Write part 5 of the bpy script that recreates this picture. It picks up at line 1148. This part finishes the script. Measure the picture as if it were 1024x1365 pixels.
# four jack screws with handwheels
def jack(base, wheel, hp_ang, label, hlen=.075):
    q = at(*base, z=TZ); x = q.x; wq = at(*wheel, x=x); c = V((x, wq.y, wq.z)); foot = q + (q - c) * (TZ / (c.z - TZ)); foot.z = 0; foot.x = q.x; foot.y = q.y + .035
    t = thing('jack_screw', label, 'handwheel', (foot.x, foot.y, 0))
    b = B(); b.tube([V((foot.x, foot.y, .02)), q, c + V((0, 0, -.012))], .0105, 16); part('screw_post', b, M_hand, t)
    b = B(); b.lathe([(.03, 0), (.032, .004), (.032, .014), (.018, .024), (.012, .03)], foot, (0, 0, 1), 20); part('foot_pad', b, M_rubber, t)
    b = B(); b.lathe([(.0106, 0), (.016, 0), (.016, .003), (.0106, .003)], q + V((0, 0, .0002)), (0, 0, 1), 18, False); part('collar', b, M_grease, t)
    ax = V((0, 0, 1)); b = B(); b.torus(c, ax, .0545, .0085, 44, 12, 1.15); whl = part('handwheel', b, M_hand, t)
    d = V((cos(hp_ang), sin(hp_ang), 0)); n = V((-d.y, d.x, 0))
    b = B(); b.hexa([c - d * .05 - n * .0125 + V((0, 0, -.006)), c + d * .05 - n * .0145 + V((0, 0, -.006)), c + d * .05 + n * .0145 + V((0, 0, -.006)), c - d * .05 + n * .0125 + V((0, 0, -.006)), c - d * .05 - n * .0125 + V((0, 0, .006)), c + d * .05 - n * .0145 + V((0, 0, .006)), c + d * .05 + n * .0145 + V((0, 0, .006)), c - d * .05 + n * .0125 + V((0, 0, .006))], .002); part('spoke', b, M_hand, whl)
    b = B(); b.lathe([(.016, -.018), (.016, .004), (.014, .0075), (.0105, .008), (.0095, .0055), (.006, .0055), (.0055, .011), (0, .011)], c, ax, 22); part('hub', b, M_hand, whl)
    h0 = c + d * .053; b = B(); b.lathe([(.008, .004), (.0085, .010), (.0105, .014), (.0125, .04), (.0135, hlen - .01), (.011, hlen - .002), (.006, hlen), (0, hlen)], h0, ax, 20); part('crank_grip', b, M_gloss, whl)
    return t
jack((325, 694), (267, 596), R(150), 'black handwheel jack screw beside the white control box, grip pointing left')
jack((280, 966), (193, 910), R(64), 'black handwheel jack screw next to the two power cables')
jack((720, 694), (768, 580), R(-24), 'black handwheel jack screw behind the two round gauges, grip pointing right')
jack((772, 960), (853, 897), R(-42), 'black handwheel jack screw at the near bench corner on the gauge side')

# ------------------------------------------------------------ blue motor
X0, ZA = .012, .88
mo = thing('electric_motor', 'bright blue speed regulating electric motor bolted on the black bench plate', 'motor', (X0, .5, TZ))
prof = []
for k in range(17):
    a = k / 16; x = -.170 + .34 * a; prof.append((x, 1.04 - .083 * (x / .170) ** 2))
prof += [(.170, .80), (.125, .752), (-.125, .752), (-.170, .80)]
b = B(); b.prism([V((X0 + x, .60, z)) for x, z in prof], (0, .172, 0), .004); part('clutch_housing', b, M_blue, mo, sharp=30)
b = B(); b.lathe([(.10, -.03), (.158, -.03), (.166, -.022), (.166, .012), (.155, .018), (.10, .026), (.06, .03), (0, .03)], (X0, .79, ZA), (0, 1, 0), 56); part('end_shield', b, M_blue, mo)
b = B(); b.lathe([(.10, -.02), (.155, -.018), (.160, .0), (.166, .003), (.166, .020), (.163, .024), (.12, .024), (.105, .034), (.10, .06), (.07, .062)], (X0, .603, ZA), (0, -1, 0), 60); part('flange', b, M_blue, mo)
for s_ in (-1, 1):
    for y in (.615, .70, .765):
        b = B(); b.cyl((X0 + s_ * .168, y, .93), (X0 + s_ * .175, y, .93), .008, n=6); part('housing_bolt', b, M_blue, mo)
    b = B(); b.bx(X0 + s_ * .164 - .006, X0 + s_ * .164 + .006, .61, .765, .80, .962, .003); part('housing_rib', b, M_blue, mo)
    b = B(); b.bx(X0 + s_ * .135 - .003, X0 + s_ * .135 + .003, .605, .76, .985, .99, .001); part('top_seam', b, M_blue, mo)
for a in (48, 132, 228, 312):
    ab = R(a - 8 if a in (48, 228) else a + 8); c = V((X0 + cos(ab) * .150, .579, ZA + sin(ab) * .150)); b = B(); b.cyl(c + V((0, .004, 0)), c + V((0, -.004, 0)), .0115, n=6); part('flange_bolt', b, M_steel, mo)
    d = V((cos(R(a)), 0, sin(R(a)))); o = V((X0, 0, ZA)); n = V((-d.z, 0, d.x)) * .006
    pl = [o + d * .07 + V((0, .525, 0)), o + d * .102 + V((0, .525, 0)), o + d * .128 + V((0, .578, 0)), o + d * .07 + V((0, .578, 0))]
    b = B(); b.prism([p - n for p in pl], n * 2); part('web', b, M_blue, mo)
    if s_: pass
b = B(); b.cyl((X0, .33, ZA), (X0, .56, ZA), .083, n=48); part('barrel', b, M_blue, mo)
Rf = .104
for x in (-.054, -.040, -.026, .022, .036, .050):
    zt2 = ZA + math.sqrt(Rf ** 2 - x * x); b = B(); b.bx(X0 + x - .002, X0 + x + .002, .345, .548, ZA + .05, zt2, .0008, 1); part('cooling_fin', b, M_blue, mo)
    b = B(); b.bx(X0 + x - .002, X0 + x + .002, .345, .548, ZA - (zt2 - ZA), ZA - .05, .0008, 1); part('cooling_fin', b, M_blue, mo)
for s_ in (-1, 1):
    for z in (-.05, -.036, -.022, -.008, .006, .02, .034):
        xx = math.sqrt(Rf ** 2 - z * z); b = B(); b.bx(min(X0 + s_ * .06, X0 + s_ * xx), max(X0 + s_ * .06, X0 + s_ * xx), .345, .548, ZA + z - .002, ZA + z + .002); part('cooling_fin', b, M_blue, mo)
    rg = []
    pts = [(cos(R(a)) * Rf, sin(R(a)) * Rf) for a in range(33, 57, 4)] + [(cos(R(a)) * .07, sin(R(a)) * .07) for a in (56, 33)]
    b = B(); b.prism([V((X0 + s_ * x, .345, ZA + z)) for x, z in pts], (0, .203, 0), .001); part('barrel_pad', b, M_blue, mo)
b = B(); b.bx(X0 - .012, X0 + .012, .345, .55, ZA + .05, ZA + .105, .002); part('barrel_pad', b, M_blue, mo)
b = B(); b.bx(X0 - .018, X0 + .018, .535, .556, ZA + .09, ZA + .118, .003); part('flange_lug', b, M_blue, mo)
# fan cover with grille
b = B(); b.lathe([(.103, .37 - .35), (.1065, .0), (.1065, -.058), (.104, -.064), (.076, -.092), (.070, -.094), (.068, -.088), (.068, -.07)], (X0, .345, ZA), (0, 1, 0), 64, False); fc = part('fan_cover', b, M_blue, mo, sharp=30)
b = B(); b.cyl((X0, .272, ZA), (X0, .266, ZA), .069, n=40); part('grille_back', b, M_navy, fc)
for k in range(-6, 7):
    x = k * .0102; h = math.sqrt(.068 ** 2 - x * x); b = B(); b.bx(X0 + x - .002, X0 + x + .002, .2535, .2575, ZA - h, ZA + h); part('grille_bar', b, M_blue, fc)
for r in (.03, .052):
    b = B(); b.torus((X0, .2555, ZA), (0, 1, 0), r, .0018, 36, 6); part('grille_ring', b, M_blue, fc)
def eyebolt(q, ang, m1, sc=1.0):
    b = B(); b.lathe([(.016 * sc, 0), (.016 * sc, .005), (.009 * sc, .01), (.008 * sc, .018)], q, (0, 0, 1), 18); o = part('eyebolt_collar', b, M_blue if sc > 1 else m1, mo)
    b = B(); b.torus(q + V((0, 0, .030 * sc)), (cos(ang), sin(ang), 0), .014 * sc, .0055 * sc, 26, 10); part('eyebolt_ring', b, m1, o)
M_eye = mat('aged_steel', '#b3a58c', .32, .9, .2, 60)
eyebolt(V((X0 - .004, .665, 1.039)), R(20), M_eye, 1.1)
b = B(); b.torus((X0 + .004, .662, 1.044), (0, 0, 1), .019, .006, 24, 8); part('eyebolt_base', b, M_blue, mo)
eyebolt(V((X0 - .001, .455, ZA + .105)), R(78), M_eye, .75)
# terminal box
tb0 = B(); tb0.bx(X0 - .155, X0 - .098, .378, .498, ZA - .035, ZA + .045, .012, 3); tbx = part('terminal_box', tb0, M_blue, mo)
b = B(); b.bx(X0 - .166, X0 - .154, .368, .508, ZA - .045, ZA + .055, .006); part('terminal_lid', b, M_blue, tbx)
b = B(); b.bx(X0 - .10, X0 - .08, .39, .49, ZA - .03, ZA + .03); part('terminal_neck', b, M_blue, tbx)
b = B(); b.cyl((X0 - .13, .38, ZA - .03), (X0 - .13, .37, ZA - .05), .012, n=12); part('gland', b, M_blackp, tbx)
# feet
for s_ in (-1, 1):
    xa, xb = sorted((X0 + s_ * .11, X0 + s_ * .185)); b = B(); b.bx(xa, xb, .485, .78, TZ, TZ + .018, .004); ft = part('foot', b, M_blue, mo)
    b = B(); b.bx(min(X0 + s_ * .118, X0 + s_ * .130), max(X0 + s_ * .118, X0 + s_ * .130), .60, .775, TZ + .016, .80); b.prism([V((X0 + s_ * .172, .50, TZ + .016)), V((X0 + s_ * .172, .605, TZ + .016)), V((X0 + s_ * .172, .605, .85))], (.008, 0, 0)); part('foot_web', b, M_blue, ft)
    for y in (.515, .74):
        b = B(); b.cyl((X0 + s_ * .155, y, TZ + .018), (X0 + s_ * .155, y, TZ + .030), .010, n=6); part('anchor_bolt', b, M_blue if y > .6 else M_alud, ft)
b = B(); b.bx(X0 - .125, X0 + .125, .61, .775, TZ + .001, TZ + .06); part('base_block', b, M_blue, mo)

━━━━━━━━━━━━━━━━

## Problem
Set down the lines above as they stand, starting with the first line and ending with the line that contains "jack((772, 960), (853, 897), R(-42), 'black".

## Correct result
Write part 5 of the bpy script that recreates this picture. It picks up at line 1148. This part finishes the script. Measure the picture as if it were 1024x1365 pixels.
# four jack screws with handwheels
def jack(base, wheel, hp_ang, label, hlen=.075):
    q = at(*base, z=TZ); x = q.x; wq = at(*wheel, x=x); c = V((x, wq.y, wq.z)); foot = q + (q - c) * (TZ / (c.z - TZ)); foot.z = 0; foot.x = q.x; foot.y = q.y + .035
    t = thing('jack_screw', label, 'handwheel', (foot.x, foot.y, 0))
    b = B(); b.tube([V((foot.x, foot.y, .02)), q, c + V((0, 0, -.012))], .0105, 16); part('screw_post', b, M_hand, t)
    b = B(); b.lathe([(.03, 0), (.032, .004), (.032, .014), (.018, .024), (.012, .03)], foot, (0, 0, 1), 20); part('foot_pad', b, M_rubber, t)
    b = B(); b.lathe([(.0106, 0), (.016, 0), (.016, .003), (.0106, .003)], q + V((0, 0, .0002)), (0, 0, 1), 18, False); part('collar', b, M_grease, t)
    ax = V((0, 0, 1)); b = B(); b.torus(c, ax, .0545, .0085, 44, 12, 1.15); whl = part('handwheel', b, M_hand, t)
    d = V((cos(hp_ang), sin(hp_ang), 0)); n = V((-d.y, d.x, 0))
    b = B(); b.hexa([c - d * .05 - n * .0125 + V((0, 0, -.006)), c + d * .05 - n * .0145 + V((0, 0, -.006)), c + d * .05 + n * .0145 + V((0, 0, -.006)), c - d * .05 + n * .0125 + V((0, 0, -.006)), c - d * .05 - n * .0125 + V((0, 0, .006)), c + d * .05 - n * .0145 + V((0, 0, .006)), c + d * .05 + n * .0145 + V((0, 0, .006)), c - d * .05 + n * .0125 + V((0, 0, .006))], .002); part('spoke', b, M_hand, whl)
    b = B(); b.lathe([(.016, -.018), (.016, .004), (.014, .0075), (.0105, .008), (.0095, .0055), (.006, .0055), (.0055, .011), (0, .011)], c, ax, 22); part('hub', b, M_hand, whl)
    h0 = c + d * .053; b = B(); b.lathe([(.008, .004), (.0085, .010), (.0105, .014), (.0125, .04), (.0135, hlen - .01), (.011, hlen - .002), (.006, hlen), (0, hlen)], h0, ax, 20); part('crank_grip', b, M_gloss, whl)
    return t
jack((325, 694), (267, 596), R(150), 'black handwheel jack screw beside the white control box, grip pointing left')
jack((280, 966), (193, 910), R(64), 'black handwheel jack screw next to the two power cables')
jack((720, 694), (768, 580), R(-24), 'black handwheel jack screw behind the two round gauges, grip pointing right')
jack((772, 960), (853, 897), R(-42), 'black handwheel jack screw at the near bench corner on the gauge side')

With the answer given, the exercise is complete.